石川:わかりやすくいえばアジェンダの作り方、テーマごとの時間の設定、タイムキーパーの役割など、会議を構成するさまざまな要素に対して決めごとを設定し、会議自体を共通化するのです。
アジェンダごとに設定する時間は3分、7分など1分単位で、モジュールとして機能させるためにロスタイムもあらかじめ設定します。タイムキーパーの残り時間の伝えるタイミングや伝え方も定めています。
クリエイティブな会議は15%だけだった
モジュールを取り入れるまで、たとえばA部長が進める会議とB部長が進める会議には共通の仕組みがありませんでした。バラバラなやり方で進めているうえ、ある部長はトップダウン型で聞かせるだけ、ある部長はボトムアップ型で部下に言わせるだけになっていたりしました。どちらの場合も脱線することがよくありました。
同書を読んだ私は会議などのコミュニケーションをモジュール化できるのではないかと発想しました。まず末松教授の研究室の協力によって、会議時間、議論の内容などを記録して分析。内容は85%が報告で、クリエイティブな要素を含む会議は15%にとどまることがわかりました。これはほとんどの企業に当てはまる比率だとのことです。
現状を把握した上で、会議時間を平均50%削減すると宣言しました。モジュールの導入によって毎週の役員会議は3時間を1時間半に短縮。私も出席する事業部ごとの会議は1時間から30分に縮めました。
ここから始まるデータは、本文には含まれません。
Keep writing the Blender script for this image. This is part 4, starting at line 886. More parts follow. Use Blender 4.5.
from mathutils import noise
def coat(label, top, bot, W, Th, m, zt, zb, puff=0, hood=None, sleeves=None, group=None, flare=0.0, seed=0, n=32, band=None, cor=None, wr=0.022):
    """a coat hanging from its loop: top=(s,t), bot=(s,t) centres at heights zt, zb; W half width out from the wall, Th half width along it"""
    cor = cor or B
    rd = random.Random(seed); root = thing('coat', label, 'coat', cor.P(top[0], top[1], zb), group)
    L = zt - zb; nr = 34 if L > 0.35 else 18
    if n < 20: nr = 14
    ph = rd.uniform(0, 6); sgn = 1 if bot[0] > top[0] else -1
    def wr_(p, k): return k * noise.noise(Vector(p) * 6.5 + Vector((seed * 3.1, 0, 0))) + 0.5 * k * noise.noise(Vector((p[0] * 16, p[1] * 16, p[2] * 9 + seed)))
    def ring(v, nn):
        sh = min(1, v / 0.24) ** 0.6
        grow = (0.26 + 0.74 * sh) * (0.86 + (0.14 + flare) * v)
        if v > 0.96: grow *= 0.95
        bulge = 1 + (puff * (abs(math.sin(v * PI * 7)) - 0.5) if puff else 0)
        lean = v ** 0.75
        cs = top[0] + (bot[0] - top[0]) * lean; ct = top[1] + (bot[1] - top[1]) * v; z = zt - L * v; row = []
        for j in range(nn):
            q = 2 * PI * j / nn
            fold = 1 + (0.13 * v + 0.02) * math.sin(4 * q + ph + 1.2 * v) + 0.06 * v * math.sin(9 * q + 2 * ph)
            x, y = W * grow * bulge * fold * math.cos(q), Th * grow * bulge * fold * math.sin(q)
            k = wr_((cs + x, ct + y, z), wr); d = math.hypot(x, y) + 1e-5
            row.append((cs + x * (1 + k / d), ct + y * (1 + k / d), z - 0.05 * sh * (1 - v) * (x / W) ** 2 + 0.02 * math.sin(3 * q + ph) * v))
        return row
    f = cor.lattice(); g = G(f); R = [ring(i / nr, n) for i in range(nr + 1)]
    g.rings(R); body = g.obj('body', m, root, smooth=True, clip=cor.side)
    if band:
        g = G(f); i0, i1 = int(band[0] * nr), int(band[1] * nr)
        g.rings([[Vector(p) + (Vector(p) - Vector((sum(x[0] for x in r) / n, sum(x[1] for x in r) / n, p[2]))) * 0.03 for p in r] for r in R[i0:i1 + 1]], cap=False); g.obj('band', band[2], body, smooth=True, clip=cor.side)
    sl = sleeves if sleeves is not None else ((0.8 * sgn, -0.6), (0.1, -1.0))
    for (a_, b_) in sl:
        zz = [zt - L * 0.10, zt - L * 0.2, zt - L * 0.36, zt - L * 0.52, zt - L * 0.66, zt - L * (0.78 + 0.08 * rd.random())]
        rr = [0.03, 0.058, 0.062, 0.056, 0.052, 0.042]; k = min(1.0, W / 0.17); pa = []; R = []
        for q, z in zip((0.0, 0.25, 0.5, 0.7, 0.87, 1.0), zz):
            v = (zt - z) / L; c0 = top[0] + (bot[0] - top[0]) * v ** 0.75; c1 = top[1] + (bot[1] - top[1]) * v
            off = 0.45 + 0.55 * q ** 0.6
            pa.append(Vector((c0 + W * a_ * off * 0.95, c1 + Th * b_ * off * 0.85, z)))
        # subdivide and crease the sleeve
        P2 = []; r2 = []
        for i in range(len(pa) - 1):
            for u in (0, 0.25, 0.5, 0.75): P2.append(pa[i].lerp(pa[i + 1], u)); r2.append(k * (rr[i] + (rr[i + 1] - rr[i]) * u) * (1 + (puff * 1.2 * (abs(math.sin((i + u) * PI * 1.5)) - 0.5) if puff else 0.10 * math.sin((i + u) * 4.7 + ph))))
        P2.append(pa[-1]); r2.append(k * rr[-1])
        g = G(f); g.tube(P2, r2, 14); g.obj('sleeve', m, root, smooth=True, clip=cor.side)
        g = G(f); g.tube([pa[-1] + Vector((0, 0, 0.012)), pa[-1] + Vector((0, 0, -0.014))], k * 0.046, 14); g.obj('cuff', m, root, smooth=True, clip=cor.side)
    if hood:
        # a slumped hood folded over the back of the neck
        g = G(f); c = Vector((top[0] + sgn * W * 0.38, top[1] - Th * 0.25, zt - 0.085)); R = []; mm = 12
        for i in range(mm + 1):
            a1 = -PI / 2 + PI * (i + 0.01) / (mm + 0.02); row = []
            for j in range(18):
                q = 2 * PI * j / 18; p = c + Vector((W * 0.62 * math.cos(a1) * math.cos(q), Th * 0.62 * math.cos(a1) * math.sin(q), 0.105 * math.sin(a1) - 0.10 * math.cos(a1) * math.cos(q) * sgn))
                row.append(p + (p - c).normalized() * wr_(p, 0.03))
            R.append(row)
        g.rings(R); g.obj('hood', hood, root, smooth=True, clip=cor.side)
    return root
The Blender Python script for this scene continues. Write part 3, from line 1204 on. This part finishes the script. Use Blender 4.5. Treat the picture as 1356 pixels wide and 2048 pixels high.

1つのアジェンダを議論する時間は数分がほとんどです。短いと思われるかもしれません。それでも通常、私がエレベーターを待つわずかな時間でプレゼンする社員もいるわけで、会議も要約して大事なことだけわかりやすくすることが可能です。わいわい会議なども例外でなく、原則として同じ仕組みを取り入れています。
モジュール化の成果は大きいと思います。
私の毎日の執務時間は少し前まで85~90%が会議でしたが、3年ほどでその比率が5割まで下がりました。報告漬けで身動きが取れなかったのが、新事業やトレンド予測を考えたり議論したりできるようになりました。会議の質という点でも、モジュール化によって、どのリーダーが議事を進行してもアウトプットの質にそれほど差がなくっていると思います。